Solving Common Small Business Problems with POS Systems

Small businesses usually face several problems in the very first years of conception. In fact, the U.S. Small Business website states that almost 60 percent of all small businesses fail in the first year of business due to simple but universal problems that involve inventory, purchasing, billing, credit lines, and taxation. The companies that do manage to streamline all of these functions into a single integrated system with warehouse inventory management and POS systems are more likely to survive and flourish. If you are a small business owner and are actively contemplating the purchase of a small business POS, here are a few common problems that the POS system will overcome.

Understanding Financials and Taxation

A recent study listed on Smallbusinessbc.ca showed that 83 percent of all small businesses in the country failed due to a serious financial ignorance about accounting and taxation. These problems could have been avoided easily with POS systems as the system automatically tracked payments for products at the billing counter. It also calculated any discounts applicable on sale or marked down products and listed it routinely for the cashier.

Combination deals were also listed on the billing register and the cashier could use and add discount deals, coupons and codes (offered by the customer or the manufacturer) to the billing to discount the price. Almost all POS systems were also updated with current sales tax and VAT rules. As a result, at the end of the day, the daily cash income was automatically tallied with sales tax and VAT requirements. This tax tracking continued over a month and storeowners could just check the monthly printout to find out what they had to pay in the form of taxes.

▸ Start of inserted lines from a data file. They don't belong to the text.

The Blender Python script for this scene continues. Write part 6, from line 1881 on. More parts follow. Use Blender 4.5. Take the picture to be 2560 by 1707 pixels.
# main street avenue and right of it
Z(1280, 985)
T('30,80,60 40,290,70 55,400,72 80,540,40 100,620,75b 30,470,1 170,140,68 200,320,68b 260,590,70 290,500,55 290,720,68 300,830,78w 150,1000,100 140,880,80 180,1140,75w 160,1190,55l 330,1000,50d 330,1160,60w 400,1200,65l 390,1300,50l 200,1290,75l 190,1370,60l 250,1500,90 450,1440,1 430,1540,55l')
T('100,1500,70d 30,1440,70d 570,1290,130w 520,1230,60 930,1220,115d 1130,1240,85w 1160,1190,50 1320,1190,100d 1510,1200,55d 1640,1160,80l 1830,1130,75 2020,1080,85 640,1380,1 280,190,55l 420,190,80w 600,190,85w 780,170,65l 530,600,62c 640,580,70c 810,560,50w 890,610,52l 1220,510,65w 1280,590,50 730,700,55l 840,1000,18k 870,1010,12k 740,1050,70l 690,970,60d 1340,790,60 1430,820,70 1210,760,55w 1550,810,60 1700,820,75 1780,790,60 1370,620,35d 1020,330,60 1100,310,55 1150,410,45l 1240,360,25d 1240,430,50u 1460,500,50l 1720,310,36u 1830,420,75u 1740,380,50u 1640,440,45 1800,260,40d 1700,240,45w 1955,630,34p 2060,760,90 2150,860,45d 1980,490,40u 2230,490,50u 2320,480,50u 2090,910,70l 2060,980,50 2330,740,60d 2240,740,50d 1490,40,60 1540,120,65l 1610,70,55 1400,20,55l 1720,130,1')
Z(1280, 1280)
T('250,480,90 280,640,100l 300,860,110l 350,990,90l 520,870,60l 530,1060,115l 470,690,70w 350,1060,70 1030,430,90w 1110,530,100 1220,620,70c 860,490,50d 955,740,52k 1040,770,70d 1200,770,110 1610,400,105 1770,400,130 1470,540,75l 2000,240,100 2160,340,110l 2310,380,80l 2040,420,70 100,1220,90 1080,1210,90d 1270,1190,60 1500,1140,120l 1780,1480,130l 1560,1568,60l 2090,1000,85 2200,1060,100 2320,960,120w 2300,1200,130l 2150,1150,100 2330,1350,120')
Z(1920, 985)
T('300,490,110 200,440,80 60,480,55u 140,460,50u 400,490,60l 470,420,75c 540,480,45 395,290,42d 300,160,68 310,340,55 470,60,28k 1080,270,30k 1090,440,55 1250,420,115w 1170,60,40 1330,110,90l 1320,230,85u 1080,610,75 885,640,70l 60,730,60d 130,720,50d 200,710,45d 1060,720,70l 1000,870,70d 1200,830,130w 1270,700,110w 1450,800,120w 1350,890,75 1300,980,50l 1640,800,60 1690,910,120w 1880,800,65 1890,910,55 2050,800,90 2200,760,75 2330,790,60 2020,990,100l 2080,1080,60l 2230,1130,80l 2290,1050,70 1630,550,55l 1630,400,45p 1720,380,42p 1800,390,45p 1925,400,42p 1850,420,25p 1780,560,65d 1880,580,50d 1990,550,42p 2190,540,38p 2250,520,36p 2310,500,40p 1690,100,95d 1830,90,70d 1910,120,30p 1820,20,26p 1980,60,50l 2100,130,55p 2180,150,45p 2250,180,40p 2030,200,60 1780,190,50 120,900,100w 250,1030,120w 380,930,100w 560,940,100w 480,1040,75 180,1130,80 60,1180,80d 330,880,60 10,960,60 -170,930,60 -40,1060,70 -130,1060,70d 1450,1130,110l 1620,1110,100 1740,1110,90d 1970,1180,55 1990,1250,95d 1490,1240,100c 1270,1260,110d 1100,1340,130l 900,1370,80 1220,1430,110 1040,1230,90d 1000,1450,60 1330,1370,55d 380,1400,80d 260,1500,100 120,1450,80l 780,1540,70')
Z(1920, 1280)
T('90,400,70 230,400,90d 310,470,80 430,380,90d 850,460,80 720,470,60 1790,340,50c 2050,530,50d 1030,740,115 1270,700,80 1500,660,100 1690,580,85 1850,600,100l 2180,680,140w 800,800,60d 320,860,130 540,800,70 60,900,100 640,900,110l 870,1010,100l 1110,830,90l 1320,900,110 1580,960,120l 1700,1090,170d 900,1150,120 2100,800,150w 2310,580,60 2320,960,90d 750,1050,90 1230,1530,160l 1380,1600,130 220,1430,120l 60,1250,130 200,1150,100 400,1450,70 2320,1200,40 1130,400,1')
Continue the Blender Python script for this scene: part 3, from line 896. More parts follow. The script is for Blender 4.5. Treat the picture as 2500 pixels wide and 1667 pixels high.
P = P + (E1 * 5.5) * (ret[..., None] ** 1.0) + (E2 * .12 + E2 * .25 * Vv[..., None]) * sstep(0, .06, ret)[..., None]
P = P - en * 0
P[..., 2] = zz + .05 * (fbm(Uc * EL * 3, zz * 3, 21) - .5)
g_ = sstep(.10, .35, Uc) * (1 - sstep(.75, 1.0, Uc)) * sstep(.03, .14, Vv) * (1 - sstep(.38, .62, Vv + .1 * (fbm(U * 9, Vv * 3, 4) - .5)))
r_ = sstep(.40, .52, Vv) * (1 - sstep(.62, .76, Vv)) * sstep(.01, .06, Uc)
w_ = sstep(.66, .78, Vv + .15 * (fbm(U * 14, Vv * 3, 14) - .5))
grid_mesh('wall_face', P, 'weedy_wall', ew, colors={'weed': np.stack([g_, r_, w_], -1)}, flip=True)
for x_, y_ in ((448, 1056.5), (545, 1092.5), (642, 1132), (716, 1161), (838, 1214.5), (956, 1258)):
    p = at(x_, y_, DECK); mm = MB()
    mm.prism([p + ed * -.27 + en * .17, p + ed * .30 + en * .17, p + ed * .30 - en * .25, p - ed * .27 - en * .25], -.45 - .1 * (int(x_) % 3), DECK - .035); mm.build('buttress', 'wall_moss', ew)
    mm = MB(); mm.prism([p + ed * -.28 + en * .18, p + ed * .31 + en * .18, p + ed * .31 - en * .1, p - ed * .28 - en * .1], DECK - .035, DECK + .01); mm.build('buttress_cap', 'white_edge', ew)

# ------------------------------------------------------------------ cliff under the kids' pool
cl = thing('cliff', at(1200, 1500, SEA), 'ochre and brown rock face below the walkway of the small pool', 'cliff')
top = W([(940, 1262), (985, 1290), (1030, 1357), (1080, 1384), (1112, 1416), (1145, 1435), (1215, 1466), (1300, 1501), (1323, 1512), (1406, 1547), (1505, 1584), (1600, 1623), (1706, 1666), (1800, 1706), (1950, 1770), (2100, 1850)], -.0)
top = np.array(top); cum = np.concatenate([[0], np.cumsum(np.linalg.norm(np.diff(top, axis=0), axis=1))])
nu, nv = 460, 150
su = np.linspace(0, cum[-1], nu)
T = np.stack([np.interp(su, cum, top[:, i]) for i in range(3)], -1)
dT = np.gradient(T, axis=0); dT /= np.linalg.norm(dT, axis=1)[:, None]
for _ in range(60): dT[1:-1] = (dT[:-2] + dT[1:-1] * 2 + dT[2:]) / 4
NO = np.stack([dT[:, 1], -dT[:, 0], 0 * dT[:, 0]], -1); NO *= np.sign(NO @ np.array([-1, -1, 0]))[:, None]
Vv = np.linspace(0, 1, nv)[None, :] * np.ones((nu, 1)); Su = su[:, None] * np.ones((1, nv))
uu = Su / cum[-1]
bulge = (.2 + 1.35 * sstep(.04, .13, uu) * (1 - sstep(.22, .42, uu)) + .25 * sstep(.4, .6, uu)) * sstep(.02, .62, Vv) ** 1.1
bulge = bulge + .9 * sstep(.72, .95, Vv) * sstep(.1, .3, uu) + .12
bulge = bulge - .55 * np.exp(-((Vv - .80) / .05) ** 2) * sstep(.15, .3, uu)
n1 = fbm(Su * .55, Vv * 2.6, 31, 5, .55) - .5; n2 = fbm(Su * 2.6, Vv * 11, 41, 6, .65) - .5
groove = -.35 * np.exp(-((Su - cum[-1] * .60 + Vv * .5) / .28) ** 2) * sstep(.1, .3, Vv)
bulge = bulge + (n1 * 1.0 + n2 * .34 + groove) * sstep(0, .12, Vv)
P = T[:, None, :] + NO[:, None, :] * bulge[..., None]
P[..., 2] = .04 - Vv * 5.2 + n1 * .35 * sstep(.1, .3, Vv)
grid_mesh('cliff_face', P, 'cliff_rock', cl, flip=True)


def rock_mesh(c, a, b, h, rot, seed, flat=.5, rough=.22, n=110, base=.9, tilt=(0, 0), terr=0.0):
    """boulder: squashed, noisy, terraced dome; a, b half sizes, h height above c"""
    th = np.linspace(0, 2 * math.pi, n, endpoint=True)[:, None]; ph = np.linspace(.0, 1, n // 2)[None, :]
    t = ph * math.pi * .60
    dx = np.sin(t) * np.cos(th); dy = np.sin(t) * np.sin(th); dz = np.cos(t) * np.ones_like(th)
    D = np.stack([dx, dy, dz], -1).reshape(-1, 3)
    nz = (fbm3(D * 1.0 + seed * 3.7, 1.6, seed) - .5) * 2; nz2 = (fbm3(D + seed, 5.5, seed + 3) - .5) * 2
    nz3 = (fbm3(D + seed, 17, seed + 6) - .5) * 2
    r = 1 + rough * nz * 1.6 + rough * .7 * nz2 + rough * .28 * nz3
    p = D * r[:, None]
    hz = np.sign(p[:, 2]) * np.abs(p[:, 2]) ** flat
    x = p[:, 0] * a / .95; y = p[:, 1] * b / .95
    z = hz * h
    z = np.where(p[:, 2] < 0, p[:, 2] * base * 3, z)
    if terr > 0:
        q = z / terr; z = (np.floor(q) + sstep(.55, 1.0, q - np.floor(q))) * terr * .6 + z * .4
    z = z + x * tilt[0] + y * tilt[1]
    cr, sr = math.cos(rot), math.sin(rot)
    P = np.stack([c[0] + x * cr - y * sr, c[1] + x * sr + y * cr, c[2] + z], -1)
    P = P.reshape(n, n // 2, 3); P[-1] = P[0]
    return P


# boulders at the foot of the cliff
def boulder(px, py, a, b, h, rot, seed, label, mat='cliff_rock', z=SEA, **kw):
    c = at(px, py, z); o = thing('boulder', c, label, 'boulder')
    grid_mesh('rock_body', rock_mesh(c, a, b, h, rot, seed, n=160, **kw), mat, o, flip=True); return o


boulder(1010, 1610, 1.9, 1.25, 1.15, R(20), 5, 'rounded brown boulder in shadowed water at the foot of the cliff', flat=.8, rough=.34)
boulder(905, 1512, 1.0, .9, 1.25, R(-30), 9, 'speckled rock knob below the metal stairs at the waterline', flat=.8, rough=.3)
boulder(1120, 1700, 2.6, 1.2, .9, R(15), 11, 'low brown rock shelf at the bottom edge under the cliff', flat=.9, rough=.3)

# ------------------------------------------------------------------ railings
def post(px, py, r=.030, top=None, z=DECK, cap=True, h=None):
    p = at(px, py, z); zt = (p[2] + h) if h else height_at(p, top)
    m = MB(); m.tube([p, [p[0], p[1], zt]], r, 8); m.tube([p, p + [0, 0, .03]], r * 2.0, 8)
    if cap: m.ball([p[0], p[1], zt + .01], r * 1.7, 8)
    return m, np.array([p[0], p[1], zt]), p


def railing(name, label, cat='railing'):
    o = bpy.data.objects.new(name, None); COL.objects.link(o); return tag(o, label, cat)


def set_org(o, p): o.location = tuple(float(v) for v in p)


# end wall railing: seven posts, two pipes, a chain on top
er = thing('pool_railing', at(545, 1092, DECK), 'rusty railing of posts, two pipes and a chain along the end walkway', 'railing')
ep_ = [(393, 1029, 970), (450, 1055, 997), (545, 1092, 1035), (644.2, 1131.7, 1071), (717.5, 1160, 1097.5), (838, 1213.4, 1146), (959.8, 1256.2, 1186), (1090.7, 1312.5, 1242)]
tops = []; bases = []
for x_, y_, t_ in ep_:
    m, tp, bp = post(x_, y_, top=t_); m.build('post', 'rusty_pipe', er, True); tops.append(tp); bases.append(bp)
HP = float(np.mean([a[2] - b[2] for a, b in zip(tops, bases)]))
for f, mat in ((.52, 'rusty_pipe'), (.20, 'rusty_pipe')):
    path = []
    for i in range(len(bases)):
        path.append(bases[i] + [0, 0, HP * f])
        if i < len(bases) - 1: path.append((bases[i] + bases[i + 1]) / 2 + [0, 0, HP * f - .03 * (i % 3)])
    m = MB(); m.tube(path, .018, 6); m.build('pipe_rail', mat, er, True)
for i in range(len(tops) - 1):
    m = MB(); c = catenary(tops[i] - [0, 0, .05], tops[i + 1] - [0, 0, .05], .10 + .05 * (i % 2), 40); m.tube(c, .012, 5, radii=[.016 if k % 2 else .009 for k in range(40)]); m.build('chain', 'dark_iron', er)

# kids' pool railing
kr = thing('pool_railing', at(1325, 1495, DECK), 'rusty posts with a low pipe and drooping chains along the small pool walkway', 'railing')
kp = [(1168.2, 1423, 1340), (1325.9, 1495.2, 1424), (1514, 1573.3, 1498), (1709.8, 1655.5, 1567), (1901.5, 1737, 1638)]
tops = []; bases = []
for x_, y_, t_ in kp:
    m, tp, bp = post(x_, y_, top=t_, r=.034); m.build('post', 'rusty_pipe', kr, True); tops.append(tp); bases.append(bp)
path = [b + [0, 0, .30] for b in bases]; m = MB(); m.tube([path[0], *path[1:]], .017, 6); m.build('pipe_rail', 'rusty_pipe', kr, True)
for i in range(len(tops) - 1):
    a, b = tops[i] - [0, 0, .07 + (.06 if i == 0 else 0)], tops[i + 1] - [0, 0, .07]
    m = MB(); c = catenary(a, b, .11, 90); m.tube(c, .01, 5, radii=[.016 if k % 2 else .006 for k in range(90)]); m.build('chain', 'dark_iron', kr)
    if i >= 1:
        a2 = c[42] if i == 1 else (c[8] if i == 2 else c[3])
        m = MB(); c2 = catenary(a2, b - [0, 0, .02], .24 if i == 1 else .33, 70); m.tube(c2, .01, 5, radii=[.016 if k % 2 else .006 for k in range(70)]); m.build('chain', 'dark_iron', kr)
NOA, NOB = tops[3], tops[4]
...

Inventory Management and Re-Stocking

Business owners did have technical skills but they found it difficult to tally daily sales with inventory depreciation and reordering. In fact, most business owners stated that end-of-day cash register/inventory tallies were the most annoying part of running a business. All of these problems can be avoided with a POS system for small business. It tracks sales for products sold every day. For example, if three bottles of Savlon are sold in a day, the system automatically deducts it from store inventory of 45 bottles and registers in-store inventory as 42.

This not only simplifies the purchase, inventory and tracking process but also keeps the business owner informed about how products sell in the store. The POS system can also have automatic email alerts for the business owner, the warehouse and vendors. Email alerts may be sent to the warehouse for restocking of items. The emails are also sent to vendors when store and warehouse stocks fall low and the storeowner can put in automated repeat ordering parameters. This ensures that products never fall below a certain number and popular high-volume goods are always available for customers. At the same time, the POS software also ensures that product loss in the form of theft and misplacement is minimized.

Marketing and Customer Loyalty

The challenge for small business owners is to market to their customers and increase their brand or store loyalty. With increasing competition, it is now very common to find a wandering customer base. Well-informed consumers are more than likely to comparison shop at more than two to three retail stores just to ensure that they are getting the best. For a small business owner, this means that they have to offer the best deals possible.

With an integrated and cloud-based POS system, this is completely possible. Internet-based billing systems can link to manufacturer and coupons websites and update the retail system immediately. As a result, customers are offered the best deals almost immediately. The POS system also integrates with in-store customers and offers them immediate freebies and coupons when they approach products through in-store Wi-Fi.

Improved Cash Flow

One of the major benefits of a POS system is data availability. For new business owners, cash is usually tight. They have to make informed decisions on what to spend money and when. A POS system provides accurate guidance in this aspect. As it tracks sales, it is possible to find high-volume products with a bigger dealer percentage. These products can be promoted and marketed leading to better sales and higher profits. As the system tells the proprietor what to buy and when, they can make informed decisions about their inventory and expenditure.

Not every small business problem can be resolved with a POS system. However, a good system can ensure that the basic problems of vendor coordination, customer billing, credit lines and cash flow are managed efficiently through the system. This management ensures that stock is available for purchase, a steady cash income is available, vendors are paid, and the business remains financially flush with a chance of success.